Ohne Groll
Von Robert Cohen
Die Donauschiffahrt wird ohne Erwin Riess nicht mehr dieselbe sein: Sie brauchte ihn. Auch die marxistische Linke brauchte ihn. Was ich über die Donauschiffahrt weiß, habe ich in den Groll-Romanen gelernt. Was Erwin Riess über den Marxismus wusste, hat er zuerst bei Gramsci gelernt. Darüber schrieb er mir in einer E-Mail: »über gramsci hab ich dissertiert und mein erster weg in rom führte mich an sein grab – und am nächsten tag ins ›istituto gramsci‹«. Mit dem Grabbesuch ehrte er Gramscis Andenken, mit dem Besuch im Istituto sein Weiterwirken.
Auch im eigenen Werk. Aufmerksamkeit für Sprache und unnachgiebiger Widerstand gegen Faschismus – was könnte gramscianischer sein? Die Groll-Kriminalromane: Witz und Leichtigkeit der Sprache, die schwierig zu machen sind. Spannung. Belehrung auf unterhaltsame Weise. Man erfährt da ebensoviel über Landschaften und Städte, über Menschen und ihren Alltag entlang des großen Stroms, über ihre Geschichte und Gegenwart, wie über die Schiffahrt. Groll, der Polyhistor, weiß alles (da wird sein Autor auch einiges gewusst haben). Die Groll-Romane unterhalten »in sinnlicher Weise und heiter«, wie Brecht das von den Künsten gefordert hat. Sie sind ein Geschenk an Linke, für die Stunden, in denen sie den Alltag, nicht aber die gesellschaftliche Wirklichkeit, von sich fernhalten wollen. Allerdings sind die Groll-Romane nicht nur heiter. Nicht in ihrem Antifaschismus, nicht in ihrem nicht nachlassenden Zorn auf die Frechheit der Besitzer dieser Welt. Nicht im klaren Blick auf die gesellschaftlichen Konstellationen, die die Menschen bedrücken und niederhalten. Und nicht in der scheinbar beiläufigen Art, wie der Alltag eines behinderten Menschen den Nichtbehinderten erlebbar gemacht wird. Wie es ist, wenn ein Rollstuhlfahrer eine Toilette sucht, die Zeit verstreicht, und er endlich eine findet: nur sind da Stufen. Ich habe das mit Entsetzen gelesen. Betroffen nickend bei den Passagen, in denen Herr Groll seinen Zorn über die Indifferenz der Welt – und besonders der Architektur – gegenüber Behinderten zeigt. Einmal schrieb er mir über die Groll-Romane: »Diese Art von Texten braucht große Intimität und Ausgeliefertheit.«
Herr Groll, ohne Vornamen. Es passt zu ihm. Einer, der sich nicht anbiedert, auch bei den Unteren nicht.

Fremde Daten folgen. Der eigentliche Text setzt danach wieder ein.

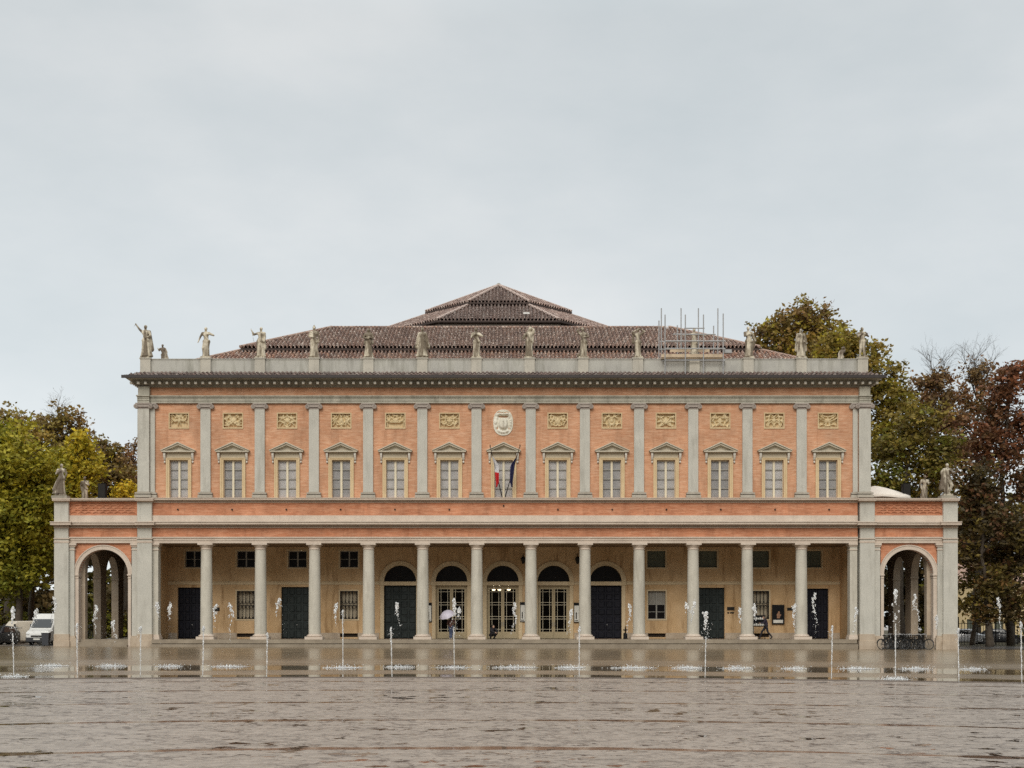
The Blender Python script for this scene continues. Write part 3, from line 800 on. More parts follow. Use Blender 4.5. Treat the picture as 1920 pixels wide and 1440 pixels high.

Wir haben uns nur wenige Male gesehen, in den Jahrzehnten, in denen wir befreundet waren, die Distanz zwischen New York und Pörtschach war zu groß.
Im Januar vergangenen Jahres schilderte er mir in »dürren Worten«, wie er schrieb, einen Sturz in seiner Wohnung. Die dürren Worte verdeckten ein Geschehen, wie ich es mir schlimmer nicht ausmalen konnte. In meiner Antwort verwendete ich das Wort heroisch, hinzufügend: »Der Begriff des Heroischen ist verhunzt, das zeigt die Formel ›Helden des Alltags‹. Als eigentliche Helden gelten offenbar die nichtalltäglichen: Astronauten oder Himalayakletterer, die sich ihr Heldentum aussuchen und dafür trainieren können. Wo, wenn nicht im Alltag, zeigt sich das wirklich Heroische? Bei Menschen wie dir.« Seine Antwort: »mit dem heroischen würde ich ein wenig vorsichtig sein, da haben uns die widerstandskämpfer gegen die nazis doch einiges voraus. dennoch beneide ich diese leute in einer geheimen kammer meines herzens … der kampf gegen den körperlichen verfall hat eben so gar keine gesellschaftliche perspektive.« Mit den Groll-Romanen und seinem Aktivismus hat er dazu beigetragen, dass der körperliche Verfall behinderter Menschen eine gesellschaftliche Perspektive bekommt.
Wie werde ich, ohne Groll, meinen Groll auf die schlechten Zustände ertragen können?